During the "beat boom" of the early 1960s, Liverpool was the trendsetter, home of the Beatles' "Mersey sound." For the past decade another northern city, Manchester, which though only thirty miles from Liverpool considers itself a world apart, has led the way in music, fashion, and graphic design. Both the rise of electronic dance music and the current revival of British rock-and-roll got their start in Manchester's clubs. In the summer of 1988 the city became a latter-day Haight-Ashbury, as young people from all over England and Europe flocked to a club scene, dubbed "Madchester, " whose ground zero was the dance floor at the Haçienda. An urban center once famous for its factory system became renowned for its nightlife, for the rock clubs, bars, and dance clubs opening in abandoned warehouses downtown.

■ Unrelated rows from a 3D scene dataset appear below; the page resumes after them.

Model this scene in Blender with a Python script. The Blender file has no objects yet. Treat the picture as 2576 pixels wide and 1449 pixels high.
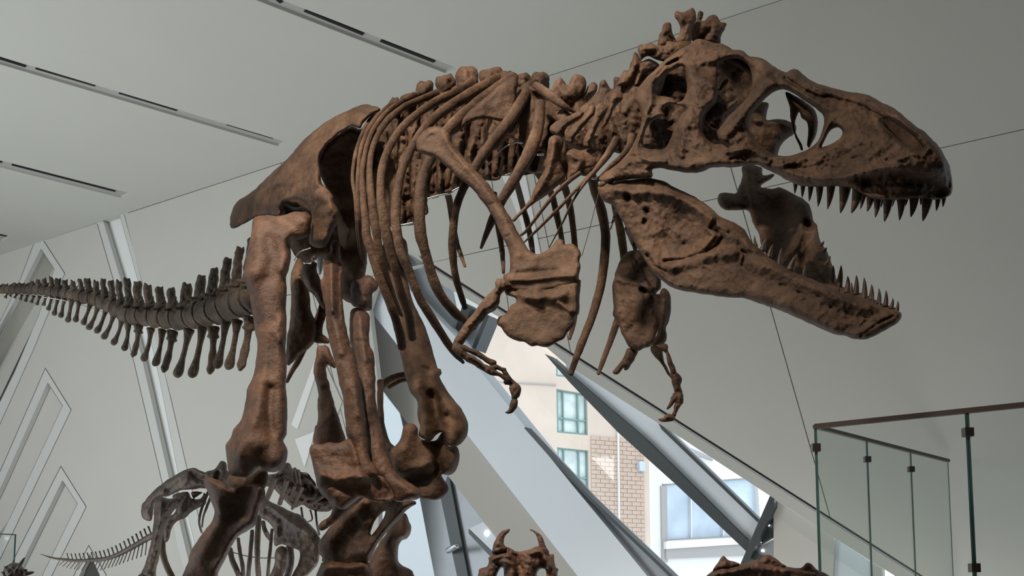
import bpy, math, random
import numpy as np
from mathutils import Vector

# ------------------------------------------------------------------ camera
F = 2500.0
CX = 1288.0
HZ = 1500.0                      # horizon row
TH = math.radians(6.0)
CY = HZ - F * math.tan(TH)
CAM = np.array([0.0, 0.0, 1.6])
scene = bpy.context.scene
cd = bpy.data.cameras.new('camera')
cam = bpy.data.objects.new('camera', cd)
scene.collection.objects.link(cam)
cam.location = CAM
cam.rotation_euler = (math.radians(90) + TH, 0, 0)
cd.sensor_width = 36.0
cd.lens = F / 2576 * 36
cd.shift_y = (CY - 724.5) / 2576
cd.clip_start = 0.05
cd.clip_end = 500
scene.camera = cam
scene.view_settings.view_transform = 'Standard'
scene.view_settings.look = 'None'
scene.view_settings.gamma = 1
scene.view_settings.use_curve_mapping = False
scene.view_settings.exposure = 0.0

# ------------------------------------------------------------------ light
world = bpy.data.worlds.new('overcast_sky')
scene.world = world
world.use_nodes = True
wn = world.node_tree.nodes
bg = wn['Background']
bg.inputs[0].default_value = (0.86, 0.93, 1.0, 1)
bg.inputs[1].default_value = 2.1

def area_light(name, loc, target, size, power, color, size_y=None):
    l = bpy.data.lights.new(name, 'AREA')
    l.energy = power
    l.color = color
    l.shape = 'RECTANGLE'
    l.size = size
    l.size_y = size_y or size
    o = bpy.data.objects.new(name, l)
    scene.collection.objects.link(o)
    o.location = loc
    o.rotation_euler = (Vector(target) - Vector(loc)).to_track_quat('-Z', 'Y').to_euler()
    return o

def spot_light(name, loc, target, power, color, angle, blend=0.6, radius=0.12):
    l = bpy.data.lights.new(name, 'SPOT')
    l.energy = power
    l.color = color
    l.spot_size = math.radians(angle)
    l.spot_blend = blend
    l.shadow_soft_size = radius
    o = bpy.data.objects.new(name, l)
    scene.collection.objects.link(o)
    o.location = loc
    o.rotation_euler = (Vector(target) - Vector(loc)).to_track_quat('-Z', 'Y').to_euler()
    return o

# daylight through the glazed side of the hall, gallery light, and added fill lamps
area_light('left_glazing', (-12.5, 5.0, 3.0), (-5.0, 12.0, 3.8), 5.0, 430, (0.90, 0.96, 1.0), 4.0)
area_light('floor_bounce', (-6.0, 8.0, 0.3), (-4.5, 8.5, 7.0), 6.0, 170, (0.97, 0.99, 0.98), 4.0)
area_light('floor_bounce', (-0.5, 7.6, 0.2), (-0.5, 7.0, 7.0), 3.0, 45, (1.0, 0.98, 0.94), 2.0)  # added upward fill that evens out the ceiling and wall
area_light('low_fill', (2.6, 5.6, 0.15), (1.0, 8.9, 1.6), 2.0, 45, (0.93, 0.97, 1.0), 1.5)  # added fill near the floor, brightens the lower beams; no window here
area_light('high_fill', (-4.5, -3.0, 6.4), (-1.5, 6.0, 2.8), 3.0, 40, (1.0, 0.95, 0.90), 2.0)  # added warm fill high behind the camera, no window built there
spot_light('gallery_spot', (-1.7, 2.0, 6.85), (-0.45, 4.3, 3.7), 1500, (1.0, 0.84, 0.70), 46, 0.9)
spot_light('gallery_spot', (-2.6, 2.0, 6.8), (-1.4, 4.8, 2.4), 420, (1.0, 0.83, 0.68), 36, 0.9)
spot_light('gallery_spot', (-1.9, 1.0, 6.8), (0.7, 3.7, 3.1), 680, (1.0, 0.86, 0.72), 36, 0.9)


# ------------------------------------------------------------------ helpers
C = scene.collection
def P(x, y, d):
    """image position + distance along world Y -> world point (arrays allowed)"""
    x = np.asarray(x, float); y = np.asarray(y, float); d = np.asarray(d, float)
    a = (x - CX) / F
    b = (CY - y) / F
    fy = math.cos(TH) - math.sin(TH) * b
    fz = math.sin(TH) + math.cos(TH) * b
    s = d / fy
    return np.stack(np.broadcast_arrays(a * s, fy * s, 1.6 + fz * s), -1)

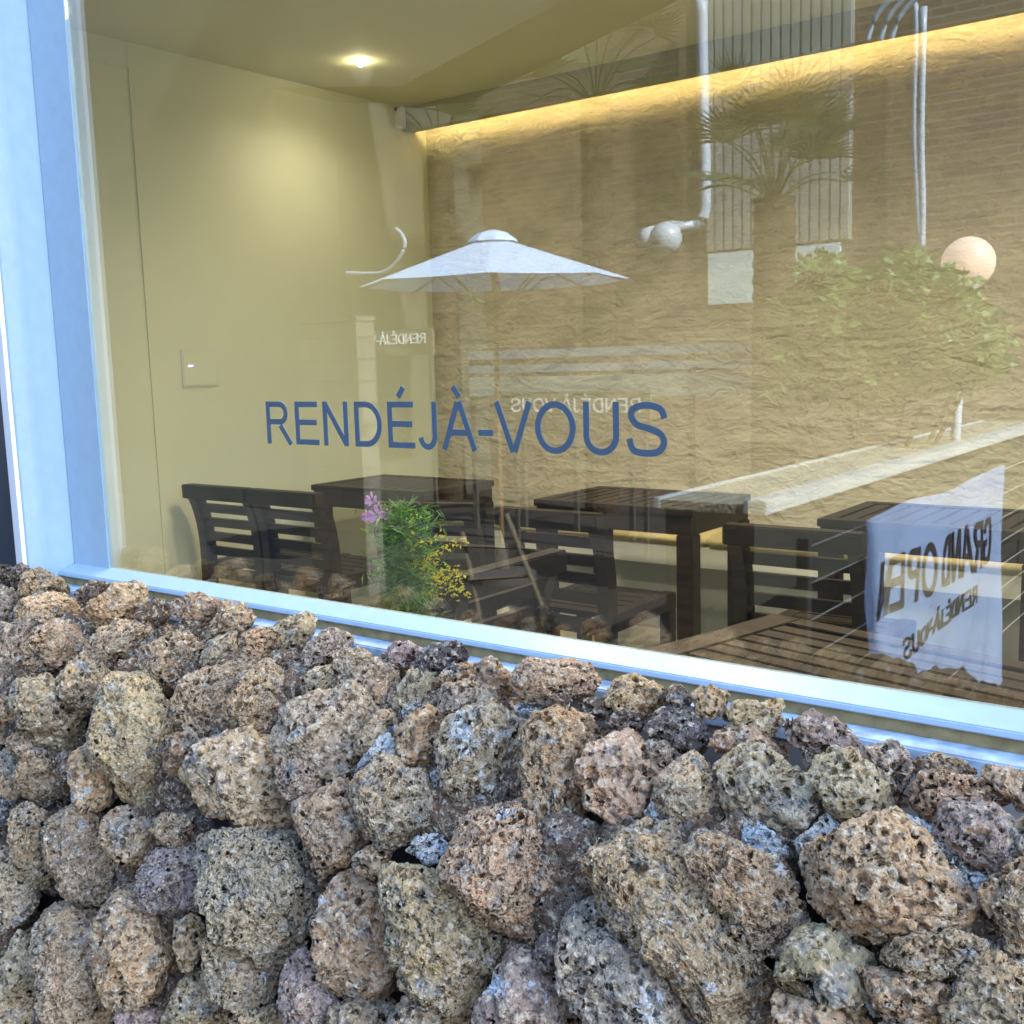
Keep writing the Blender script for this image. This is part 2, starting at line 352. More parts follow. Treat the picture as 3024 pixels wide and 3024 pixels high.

Manchester's local government has encouraged this hip new image, hoping to create a postmodern, postindustrial economy based largely on entertainment. But youth culture changes rapidly; trendy scenes can vanish overnight; and the drugs and violence that doomed Haight-Ashbury's brief reign now threaten to end Manchester's. The city today has a surreal, highly charged atmosphere. Its plight says a great deal about what has happened lately in the "other" England - the great northern industrial cities that rarely appear in British tourist brochures. Amid long-term unemployment and some of the worst urban poverty in Western Europe, the "dark Satanic" mills of Manchester deplored by Victorian social reformers are being turned into tapas bars and discos.